◆ **Given problem**: Search the records below for the word "script". Pull out each line that has it.

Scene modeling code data

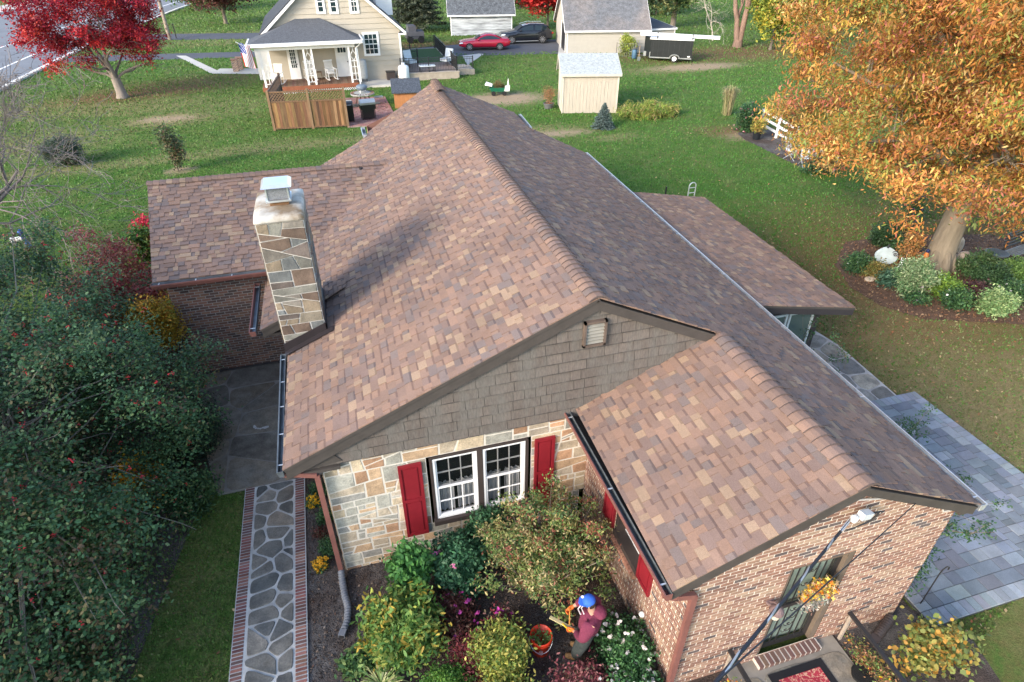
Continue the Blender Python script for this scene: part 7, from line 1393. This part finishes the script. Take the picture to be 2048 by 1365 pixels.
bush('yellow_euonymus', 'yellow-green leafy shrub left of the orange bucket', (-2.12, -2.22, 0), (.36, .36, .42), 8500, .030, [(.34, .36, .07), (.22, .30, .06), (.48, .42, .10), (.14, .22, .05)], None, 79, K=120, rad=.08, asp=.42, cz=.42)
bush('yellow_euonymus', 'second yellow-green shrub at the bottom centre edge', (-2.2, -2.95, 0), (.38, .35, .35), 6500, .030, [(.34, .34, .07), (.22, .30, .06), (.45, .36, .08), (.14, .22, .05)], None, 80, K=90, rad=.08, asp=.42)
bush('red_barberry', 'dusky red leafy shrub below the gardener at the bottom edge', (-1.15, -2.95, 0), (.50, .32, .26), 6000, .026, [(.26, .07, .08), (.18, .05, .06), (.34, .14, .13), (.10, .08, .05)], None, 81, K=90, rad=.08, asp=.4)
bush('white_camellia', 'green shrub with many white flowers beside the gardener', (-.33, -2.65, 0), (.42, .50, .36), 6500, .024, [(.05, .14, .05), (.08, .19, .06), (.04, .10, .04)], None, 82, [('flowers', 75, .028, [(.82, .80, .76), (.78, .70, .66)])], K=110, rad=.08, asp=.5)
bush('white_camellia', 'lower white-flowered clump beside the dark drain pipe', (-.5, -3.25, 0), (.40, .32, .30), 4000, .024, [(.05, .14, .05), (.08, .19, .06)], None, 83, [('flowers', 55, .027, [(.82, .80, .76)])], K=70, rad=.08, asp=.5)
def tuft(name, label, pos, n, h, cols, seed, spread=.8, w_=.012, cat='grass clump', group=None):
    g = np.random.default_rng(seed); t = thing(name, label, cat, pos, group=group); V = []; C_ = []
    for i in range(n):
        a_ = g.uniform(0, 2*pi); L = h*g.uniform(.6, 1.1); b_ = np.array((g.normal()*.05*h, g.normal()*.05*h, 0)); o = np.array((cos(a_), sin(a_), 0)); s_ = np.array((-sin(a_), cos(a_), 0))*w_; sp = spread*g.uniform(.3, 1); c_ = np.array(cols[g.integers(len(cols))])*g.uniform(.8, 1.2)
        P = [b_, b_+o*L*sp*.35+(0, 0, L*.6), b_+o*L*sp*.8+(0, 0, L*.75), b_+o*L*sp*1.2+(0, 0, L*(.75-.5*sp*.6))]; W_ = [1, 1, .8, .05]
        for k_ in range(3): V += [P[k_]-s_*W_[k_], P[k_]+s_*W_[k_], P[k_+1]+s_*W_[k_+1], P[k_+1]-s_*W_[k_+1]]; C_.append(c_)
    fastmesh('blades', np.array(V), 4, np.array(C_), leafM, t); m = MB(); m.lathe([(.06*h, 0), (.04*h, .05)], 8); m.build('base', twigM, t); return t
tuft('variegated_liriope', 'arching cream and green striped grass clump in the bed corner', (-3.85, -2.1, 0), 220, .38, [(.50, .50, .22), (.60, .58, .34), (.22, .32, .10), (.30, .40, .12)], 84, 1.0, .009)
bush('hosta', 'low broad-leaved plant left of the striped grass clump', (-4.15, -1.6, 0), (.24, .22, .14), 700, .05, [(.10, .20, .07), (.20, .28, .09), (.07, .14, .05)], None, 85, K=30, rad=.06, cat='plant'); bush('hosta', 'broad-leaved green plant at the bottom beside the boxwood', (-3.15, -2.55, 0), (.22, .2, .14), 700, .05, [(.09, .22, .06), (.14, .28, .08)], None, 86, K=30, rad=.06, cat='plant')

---

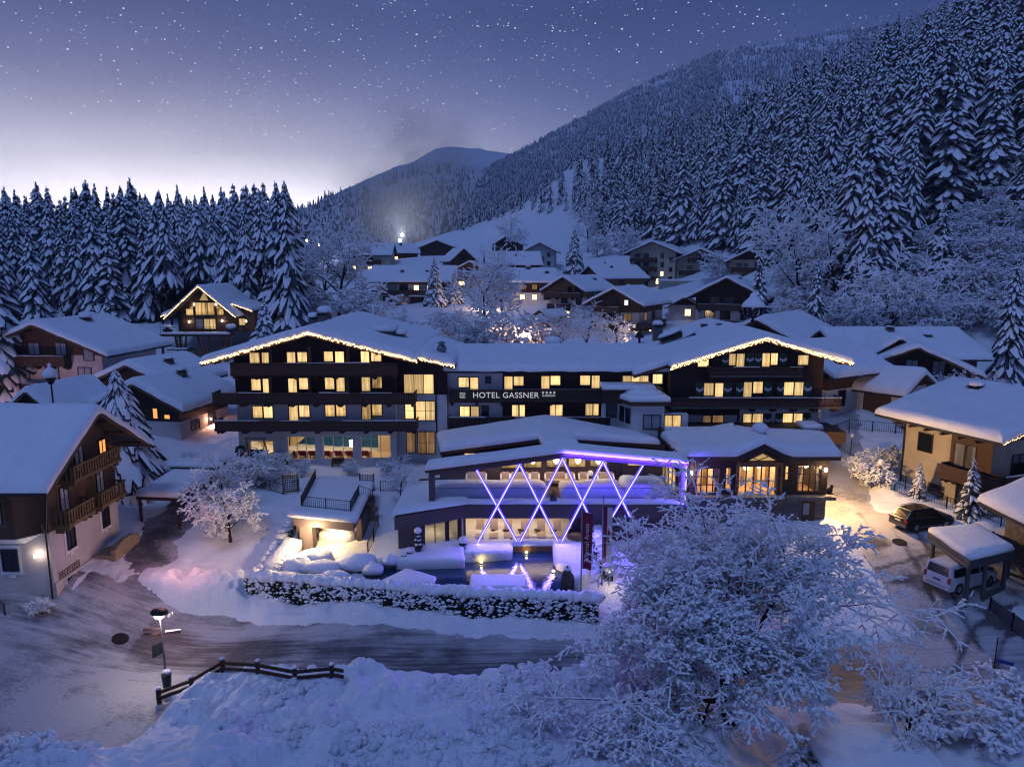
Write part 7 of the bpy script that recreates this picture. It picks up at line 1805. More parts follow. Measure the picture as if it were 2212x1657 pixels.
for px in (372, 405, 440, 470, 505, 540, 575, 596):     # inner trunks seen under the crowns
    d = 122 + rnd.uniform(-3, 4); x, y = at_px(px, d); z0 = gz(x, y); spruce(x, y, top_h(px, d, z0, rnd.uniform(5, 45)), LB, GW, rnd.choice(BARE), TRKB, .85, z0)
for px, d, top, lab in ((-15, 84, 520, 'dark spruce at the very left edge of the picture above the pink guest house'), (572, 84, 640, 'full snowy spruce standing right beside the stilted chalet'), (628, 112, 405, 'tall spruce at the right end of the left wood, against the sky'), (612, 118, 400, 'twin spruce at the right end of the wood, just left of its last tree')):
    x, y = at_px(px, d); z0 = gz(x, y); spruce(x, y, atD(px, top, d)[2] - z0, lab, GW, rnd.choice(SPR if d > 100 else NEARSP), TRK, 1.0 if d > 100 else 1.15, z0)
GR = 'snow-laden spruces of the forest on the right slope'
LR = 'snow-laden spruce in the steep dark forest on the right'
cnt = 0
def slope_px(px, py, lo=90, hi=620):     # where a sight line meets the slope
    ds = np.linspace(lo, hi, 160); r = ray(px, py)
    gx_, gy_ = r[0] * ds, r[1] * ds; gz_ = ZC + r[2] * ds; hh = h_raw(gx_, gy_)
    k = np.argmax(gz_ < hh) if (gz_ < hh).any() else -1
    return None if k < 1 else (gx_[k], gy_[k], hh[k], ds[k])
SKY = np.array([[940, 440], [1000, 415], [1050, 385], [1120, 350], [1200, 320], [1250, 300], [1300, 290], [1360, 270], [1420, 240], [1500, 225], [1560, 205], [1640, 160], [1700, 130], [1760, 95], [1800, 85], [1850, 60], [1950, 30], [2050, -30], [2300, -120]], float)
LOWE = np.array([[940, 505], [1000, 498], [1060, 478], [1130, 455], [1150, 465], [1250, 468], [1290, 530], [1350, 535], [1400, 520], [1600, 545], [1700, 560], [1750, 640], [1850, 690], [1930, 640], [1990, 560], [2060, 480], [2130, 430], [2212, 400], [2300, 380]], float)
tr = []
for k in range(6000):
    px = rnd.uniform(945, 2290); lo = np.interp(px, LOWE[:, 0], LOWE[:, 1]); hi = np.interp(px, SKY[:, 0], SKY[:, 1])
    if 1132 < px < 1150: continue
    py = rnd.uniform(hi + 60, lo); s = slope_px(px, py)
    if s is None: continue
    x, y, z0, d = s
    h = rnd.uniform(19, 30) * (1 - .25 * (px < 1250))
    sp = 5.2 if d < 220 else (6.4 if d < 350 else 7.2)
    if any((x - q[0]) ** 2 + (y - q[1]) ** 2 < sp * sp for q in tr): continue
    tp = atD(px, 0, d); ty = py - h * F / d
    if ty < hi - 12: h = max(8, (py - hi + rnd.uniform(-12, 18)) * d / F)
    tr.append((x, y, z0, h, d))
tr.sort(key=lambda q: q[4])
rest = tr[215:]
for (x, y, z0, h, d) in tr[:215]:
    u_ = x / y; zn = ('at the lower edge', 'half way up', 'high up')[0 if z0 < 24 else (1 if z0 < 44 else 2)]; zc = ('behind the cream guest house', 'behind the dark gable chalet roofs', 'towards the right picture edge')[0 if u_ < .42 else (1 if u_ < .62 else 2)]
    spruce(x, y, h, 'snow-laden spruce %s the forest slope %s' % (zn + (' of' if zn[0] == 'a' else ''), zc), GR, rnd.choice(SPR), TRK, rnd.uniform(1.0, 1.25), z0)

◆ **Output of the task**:
Continue the Blender Python script for this scene: part 7, from line 1393. This part finishes the script. Take the picture to be 2048 by 1365 pixels.
Write part 7 of the bpy script that recreates this picture. It picks up at line 1805. More parts follow. Measure the picture as if it were 2212x1657 pixels.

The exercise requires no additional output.